Don’t tell me you can’t think of innovative things to do in the NLE space. Cos I don’t believe you.
Simon Ubsdell
tokyo productions
hawaiki -
Bill Davis
May 17, 2018 at 7:19 pmAfter I wrote my thoughts down above – I suddenly flashed on the (wait for it!) Fig Rig!
Remember that?
Two time Academy Award Wining director Mike Figis wanted to improve on camerawork, so he partnered with Manfrotto to offer a circular gizmo with the idea that it would improve ease of shooting in at least certain situations.
Kinda turned out fewer people than he likely imagined saw his solution as a huge advance.
Not saying a new quasi X-like Browser thingy bolted into other NLEs might not be the big improvement some might think it would be. But as an X editor, I will note that the REASON the Browser works so well in X is because it’s not a thing unto itself – it’s an ASPECT of a larger scheme that includes the entire RANGE ideas, Keywording, Magnetic Assembly – and more. All integrated into a wholistic thing.
Once upon a time, I was pretty interested in getting some time on a Fig Rig.
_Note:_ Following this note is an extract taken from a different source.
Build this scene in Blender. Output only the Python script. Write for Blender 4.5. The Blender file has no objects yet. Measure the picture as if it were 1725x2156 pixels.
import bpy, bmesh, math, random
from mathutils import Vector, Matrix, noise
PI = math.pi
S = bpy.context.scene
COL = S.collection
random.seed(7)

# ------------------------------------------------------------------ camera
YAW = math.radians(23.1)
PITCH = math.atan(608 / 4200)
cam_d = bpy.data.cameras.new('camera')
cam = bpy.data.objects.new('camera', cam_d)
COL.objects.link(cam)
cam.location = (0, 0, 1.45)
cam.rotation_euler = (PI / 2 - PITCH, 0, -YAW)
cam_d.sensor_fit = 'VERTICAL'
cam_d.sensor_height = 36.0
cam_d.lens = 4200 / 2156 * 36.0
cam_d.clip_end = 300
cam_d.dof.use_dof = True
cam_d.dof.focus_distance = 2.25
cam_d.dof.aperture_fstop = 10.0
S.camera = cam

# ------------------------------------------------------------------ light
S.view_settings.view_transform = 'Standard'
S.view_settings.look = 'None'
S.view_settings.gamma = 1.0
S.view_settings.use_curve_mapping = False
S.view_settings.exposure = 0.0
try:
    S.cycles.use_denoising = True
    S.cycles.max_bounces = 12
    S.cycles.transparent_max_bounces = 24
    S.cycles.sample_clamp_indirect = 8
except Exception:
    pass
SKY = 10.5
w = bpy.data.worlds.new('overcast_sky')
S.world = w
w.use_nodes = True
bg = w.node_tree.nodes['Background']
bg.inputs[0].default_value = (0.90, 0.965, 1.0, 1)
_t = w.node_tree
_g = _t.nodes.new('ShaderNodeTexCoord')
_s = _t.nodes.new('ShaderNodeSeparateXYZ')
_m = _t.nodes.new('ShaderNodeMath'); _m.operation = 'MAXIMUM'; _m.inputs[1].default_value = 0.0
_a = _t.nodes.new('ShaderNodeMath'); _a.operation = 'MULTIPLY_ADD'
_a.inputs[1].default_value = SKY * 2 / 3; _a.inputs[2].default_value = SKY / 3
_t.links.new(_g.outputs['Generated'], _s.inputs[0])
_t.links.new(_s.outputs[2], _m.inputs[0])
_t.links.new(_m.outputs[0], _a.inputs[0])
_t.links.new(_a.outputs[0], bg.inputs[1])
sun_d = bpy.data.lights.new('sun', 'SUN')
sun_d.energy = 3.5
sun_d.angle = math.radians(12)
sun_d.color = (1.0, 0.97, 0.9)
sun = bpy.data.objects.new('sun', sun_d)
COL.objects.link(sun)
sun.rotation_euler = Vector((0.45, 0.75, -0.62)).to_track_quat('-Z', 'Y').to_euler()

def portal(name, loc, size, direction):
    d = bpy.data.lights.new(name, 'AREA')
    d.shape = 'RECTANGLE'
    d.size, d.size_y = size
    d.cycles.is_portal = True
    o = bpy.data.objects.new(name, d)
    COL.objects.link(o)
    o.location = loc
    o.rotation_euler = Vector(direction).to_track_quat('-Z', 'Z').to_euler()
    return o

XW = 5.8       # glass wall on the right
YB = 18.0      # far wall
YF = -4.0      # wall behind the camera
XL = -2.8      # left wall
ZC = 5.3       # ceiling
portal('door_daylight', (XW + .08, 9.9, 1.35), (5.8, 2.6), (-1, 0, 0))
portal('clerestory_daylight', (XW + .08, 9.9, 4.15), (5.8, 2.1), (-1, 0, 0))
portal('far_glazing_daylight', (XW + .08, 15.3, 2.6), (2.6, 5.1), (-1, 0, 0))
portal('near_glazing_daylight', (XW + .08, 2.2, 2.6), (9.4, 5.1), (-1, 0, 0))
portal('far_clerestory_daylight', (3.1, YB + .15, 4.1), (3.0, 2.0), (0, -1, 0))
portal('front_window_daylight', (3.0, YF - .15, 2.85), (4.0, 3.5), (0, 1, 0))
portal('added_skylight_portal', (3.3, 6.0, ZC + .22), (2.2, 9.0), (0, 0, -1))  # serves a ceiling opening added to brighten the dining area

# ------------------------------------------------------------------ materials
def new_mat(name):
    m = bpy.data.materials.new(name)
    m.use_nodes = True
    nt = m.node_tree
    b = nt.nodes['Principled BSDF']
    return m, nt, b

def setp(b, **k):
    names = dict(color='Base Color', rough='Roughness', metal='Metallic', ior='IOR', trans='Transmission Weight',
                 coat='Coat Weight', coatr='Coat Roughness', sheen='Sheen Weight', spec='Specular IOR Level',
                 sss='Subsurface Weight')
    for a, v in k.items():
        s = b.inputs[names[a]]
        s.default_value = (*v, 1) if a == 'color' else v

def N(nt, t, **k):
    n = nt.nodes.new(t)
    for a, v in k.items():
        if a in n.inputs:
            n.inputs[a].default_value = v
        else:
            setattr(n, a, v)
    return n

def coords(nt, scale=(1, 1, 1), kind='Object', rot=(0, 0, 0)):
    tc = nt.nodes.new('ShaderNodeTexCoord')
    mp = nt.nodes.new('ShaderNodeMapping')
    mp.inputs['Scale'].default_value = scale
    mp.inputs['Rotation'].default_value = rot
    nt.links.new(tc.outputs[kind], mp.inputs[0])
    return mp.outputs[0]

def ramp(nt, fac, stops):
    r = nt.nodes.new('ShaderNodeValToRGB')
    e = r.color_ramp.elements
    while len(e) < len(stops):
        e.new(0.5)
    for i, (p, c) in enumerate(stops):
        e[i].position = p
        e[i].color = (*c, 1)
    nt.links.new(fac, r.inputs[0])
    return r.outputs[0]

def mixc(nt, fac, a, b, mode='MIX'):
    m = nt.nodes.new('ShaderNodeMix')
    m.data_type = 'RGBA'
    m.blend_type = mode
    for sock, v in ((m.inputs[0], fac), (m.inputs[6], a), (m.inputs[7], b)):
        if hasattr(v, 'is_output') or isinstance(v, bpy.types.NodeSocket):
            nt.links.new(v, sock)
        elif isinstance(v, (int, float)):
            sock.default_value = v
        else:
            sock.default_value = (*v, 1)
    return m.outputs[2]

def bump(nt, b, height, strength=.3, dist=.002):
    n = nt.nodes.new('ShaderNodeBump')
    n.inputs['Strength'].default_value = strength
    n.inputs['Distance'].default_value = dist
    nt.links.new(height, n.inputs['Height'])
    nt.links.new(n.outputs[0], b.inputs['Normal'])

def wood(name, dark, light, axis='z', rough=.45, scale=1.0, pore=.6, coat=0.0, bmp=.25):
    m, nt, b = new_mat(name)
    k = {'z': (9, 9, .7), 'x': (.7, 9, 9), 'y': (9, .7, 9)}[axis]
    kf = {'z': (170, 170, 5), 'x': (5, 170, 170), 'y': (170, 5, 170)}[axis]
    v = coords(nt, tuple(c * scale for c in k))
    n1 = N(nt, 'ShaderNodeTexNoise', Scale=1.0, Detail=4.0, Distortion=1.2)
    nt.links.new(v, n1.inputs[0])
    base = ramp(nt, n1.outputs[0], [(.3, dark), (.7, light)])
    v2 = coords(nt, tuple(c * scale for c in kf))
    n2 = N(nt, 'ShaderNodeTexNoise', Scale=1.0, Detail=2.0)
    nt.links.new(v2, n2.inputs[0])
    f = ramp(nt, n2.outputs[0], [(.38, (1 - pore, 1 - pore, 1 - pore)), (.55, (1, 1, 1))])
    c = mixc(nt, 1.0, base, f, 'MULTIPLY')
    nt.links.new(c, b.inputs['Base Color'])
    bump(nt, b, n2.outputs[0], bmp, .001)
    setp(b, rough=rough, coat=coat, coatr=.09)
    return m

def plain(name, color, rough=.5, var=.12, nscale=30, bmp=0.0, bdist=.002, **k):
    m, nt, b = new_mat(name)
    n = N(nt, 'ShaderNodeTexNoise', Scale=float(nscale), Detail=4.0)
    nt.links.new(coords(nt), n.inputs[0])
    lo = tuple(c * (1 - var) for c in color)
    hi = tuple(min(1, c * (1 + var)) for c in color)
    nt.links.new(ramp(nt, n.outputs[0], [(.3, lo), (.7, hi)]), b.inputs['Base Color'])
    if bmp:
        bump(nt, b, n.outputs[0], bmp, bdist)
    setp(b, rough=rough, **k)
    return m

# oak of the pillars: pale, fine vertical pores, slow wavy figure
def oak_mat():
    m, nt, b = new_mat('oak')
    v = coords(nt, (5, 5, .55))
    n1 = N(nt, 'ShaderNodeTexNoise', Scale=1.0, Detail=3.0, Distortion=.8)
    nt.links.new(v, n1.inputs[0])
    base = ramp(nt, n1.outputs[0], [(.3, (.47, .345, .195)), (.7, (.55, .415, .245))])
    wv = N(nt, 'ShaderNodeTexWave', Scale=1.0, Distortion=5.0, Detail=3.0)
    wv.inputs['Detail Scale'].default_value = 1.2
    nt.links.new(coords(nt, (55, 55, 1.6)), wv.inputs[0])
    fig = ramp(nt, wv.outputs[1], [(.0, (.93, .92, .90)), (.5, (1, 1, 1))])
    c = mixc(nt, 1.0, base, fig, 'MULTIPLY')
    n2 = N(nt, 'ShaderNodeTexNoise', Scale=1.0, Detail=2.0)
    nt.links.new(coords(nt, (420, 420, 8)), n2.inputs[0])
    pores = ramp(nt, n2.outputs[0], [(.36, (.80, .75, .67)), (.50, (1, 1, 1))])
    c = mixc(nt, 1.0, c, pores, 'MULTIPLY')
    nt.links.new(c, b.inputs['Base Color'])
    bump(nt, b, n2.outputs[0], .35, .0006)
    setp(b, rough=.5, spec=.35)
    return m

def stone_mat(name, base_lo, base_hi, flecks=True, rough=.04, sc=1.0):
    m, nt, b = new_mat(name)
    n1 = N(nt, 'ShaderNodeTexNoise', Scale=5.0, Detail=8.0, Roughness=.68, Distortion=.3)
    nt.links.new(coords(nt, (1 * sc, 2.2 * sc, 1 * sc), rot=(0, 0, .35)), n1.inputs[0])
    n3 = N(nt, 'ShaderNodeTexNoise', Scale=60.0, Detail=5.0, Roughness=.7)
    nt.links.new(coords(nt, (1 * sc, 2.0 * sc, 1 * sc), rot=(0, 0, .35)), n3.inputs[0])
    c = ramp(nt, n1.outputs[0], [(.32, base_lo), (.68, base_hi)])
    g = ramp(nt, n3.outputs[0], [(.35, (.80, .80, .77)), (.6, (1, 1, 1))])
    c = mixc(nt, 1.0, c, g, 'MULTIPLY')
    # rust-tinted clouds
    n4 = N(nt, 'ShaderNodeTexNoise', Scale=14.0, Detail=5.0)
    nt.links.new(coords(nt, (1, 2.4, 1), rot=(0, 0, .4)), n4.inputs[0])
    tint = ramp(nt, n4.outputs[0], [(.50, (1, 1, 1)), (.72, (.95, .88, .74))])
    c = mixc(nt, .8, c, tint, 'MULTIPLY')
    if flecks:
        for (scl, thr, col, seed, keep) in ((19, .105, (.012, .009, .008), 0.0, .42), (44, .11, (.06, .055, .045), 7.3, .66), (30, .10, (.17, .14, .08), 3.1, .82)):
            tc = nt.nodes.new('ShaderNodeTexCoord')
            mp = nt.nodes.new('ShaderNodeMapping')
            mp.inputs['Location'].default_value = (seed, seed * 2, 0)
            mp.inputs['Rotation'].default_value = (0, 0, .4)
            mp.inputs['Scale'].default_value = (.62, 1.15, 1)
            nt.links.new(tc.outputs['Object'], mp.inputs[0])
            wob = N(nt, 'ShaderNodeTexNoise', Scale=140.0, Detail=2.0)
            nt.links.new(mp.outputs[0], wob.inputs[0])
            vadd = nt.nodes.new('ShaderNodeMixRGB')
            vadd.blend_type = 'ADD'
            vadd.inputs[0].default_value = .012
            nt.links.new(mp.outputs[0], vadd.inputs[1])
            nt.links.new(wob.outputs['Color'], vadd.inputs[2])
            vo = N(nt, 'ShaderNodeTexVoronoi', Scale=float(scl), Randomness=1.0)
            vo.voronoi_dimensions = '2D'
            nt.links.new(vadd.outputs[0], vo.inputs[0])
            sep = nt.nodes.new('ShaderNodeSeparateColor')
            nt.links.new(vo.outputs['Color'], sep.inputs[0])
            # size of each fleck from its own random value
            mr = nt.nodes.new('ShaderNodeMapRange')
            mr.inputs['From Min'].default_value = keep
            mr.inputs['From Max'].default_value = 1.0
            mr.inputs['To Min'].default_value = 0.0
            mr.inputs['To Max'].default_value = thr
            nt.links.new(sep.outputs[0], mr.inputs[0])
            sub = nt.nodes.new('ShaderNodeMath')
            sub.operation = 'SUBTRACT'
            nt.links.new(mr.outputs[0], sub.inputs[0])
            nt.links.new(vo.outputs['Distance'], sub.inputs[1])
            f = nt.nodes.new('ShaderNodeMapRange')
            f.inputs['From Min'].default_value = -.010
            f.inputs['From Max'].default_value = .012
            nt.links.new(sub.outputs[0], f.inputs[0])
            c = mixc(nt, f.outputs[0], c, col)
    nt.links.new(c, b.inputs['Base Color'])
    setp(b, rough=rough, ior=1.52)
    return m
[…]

The opportunity passed. Oh well.
Just in a musing mood today.
Creator of XinTwo – https://www.xintwo.com
The shortest path to FCP X mastery. -
Oliver Peters
May 17, 2018 at 7:19 pm[Bill Davis] “For a while, I’ve been seriously thinking X’s future lies squarely in the generation coming up – rather than the generation currently sitting in the “big shop” seats. There will be exceptions, of course, but it requires someone who understands the return available in exchange for that mental adaptation.”
Those next-gen people will shift to Resolve and HitFilm.